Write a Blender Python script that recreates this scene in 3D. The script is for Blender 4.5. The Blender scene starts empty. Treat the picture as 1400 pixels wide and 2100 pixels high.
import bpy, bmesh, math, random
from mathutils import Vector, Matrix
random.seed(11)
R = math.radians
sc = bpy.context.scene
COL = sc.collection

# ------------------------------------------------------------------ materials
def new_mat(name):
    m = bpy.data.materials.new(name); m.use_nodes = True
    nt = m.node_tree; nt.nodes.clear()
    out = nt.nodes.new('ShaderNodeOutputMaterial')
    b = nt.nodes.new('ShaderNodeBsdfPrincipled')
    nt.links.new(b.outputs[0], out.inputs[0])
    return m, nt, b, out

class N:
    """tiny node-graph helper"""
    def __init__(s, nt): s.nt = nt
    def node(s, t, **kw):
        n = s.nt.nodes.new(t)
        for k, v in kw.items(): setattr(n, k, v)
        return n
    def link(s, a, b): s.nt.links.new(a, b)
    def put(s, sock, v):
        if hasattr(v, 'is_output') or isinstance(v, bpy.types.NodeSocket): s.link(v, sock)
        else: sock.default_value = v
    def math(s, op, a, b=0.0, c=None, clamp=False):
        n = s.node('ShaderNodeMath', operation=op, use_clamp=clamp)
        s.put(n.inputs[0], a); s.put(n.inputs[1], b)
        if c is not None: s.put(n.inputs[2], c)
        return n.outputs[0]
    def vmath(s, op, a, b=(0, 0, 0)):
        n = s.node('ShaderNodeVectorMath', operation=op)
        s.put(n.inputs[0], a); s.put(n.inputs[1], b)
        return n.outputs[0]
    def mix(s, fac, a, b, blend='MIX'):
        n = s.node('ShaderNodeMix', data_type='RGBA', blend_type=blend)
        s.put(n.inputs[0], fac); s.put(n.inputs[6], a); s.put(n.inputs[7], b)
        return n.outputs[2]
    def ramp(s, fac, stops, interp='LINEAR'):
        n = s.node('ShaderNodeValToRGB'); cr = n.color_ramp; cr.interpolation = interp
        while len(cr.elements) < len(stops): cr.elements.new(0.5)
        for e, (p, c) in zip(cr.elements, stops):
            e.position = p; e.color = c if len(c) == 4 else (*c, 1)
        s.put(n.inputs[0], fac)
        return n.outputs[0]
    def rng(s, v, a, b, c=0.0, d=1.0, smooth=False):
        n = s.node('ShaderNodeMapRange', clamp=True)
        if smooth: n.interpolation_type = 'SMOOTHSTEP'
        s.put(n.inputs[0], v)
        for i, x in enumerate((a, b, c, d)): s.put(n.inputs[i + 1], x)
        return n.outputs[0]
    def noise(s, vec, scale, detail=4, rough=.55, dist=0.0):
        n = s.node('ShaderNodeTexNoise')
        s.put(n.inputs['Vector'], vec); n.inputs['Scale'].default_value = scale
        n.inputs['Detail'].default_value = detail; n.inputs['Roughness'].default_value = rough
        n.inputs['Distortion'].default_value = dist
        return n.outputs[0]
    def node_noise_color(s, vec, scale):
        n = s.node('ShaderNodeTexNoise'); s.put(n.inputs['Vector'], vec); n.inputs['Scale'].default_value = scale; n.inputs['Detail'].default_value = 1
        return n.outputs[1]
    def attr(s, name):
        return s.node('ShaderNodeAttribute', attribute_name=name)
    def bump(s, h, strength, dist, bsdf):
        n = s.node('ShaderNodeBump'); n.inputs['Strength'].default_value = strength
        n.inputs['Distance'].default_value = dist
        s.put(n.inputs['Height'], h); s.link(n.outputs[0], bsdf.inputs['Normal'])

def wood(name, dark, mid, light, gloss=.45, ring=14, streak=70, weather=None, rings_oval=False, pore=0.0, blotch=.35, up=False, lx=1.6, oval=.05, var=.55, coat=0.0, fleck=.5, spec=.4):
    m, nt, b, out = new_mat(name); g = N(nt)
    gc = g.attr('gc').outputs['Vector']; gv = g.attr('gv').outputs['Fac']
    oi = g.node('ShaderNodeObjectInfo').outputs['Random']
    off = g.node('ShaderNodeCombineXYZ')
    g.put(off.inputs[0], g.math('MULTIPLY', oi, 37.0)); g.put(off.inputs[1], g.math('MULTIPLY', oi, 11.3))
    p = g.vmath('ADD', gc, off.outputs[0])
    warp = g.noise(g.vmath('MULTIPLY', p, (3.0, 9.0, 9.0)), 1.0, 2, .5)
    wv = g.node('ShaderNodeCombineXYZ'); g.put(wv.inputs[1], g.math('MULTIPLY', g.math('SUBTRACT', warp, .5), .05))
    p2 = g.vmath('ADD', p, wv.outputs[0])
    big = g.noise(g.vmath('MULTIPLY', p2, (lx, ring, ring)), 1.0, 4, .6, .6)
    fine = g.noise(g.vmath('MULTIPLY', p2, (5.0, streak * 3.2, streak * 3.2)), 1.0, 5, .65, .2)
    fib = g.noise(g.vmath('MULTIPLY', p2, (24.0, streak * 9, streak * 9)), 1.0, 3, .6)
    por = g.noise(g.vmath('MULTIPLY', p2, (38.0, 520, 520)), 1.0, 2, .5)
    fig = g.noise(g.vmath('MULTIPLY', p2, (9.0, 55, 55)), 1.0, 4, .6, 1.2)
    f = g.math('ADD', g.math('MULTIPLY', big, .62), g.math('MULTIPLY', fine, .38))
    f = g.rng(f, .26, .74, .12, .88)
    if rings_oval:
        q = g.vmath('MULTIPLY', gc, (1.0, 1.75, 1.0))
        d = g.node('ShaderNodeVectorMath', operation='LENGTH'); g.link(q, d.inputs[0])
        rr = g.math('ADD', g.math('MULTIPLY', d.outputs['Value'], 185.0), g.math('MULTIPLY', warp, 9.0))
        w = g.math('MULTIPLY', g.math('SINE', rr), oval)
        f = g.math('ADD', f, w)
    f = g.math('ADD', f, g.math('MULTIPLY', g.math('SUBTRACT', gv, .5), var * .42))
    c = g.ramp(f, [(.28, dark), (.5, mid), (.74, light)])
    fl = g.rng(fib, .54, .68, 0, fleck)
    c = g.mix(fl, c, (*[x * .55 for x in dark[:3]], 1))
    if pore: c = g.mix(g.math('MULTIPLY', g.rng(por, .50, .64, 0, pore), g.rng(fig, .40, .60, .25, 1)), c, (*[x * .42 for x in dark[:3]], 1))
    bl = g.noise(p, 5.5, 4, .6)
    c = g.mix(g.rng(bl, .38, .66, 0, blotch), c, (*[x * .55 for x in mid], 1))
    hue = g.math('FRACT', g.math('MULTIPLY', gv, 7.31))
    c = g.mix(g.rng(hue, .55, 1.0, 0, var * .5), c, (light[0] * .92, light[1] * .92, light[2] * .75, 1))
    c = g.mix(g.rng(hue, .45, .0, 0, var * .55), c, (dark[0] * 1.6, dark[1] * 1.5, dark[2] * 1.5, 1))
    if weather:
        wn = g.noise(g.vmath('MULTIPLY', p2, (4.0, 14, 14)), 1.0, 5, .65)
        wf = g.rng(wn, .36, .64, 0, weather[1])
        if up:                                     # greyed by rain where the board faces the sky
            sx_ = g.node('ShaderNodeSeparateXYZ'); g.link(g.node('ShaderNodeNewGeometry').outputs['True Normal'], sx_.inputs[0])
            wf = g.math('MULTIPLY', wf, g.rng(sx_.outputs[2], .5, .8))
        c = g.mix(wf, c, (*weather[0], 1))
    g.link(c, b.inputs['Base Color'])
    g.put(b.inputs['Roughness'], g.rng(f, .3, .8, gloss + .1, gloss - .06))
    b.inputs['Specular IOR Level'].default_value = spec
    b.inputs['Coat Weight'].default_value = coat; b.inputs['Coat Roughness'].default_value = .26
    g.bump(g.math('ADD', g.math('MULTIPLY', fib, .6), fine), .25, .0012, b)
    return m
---
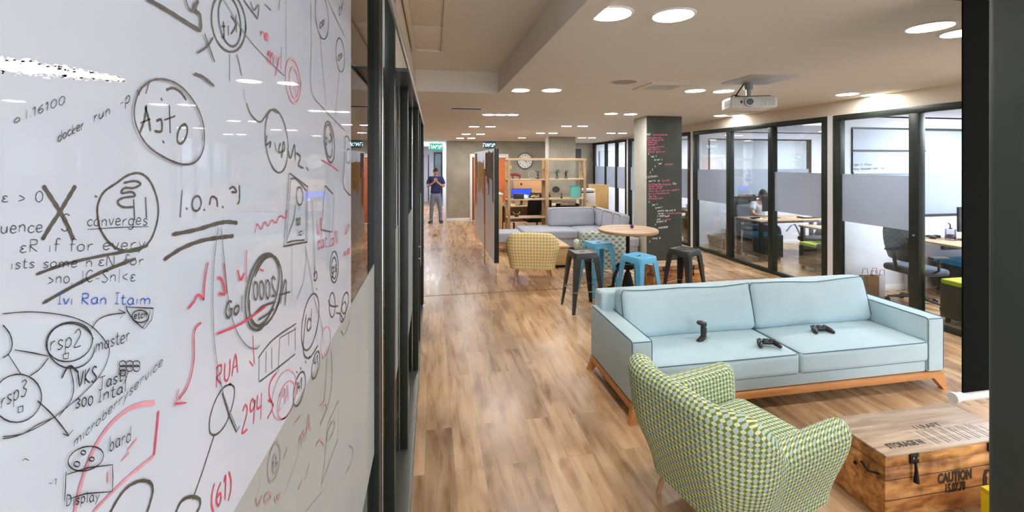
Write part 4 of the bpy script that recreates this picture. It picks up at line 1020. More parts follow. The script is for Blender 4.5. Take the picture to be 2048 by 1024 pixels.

◆ GOAL
Retype, exactly and in full, the lines above from the one containing "Write a Blender" through the one containing "COL = sc.collection".

◆ RESULT
Write a Blender Python script that recreates this scene in 3D. The script is for Blender 4.5. The Blender scene starts empty. Treat the picture as 1400 pixels wide and 2100 pixels high.
import bpy, bmesh, math, random
from mathutils import Vector, Matrix
random.seed(11)
R = math.radians
sc = bpy.context.scene
COL = sc.collection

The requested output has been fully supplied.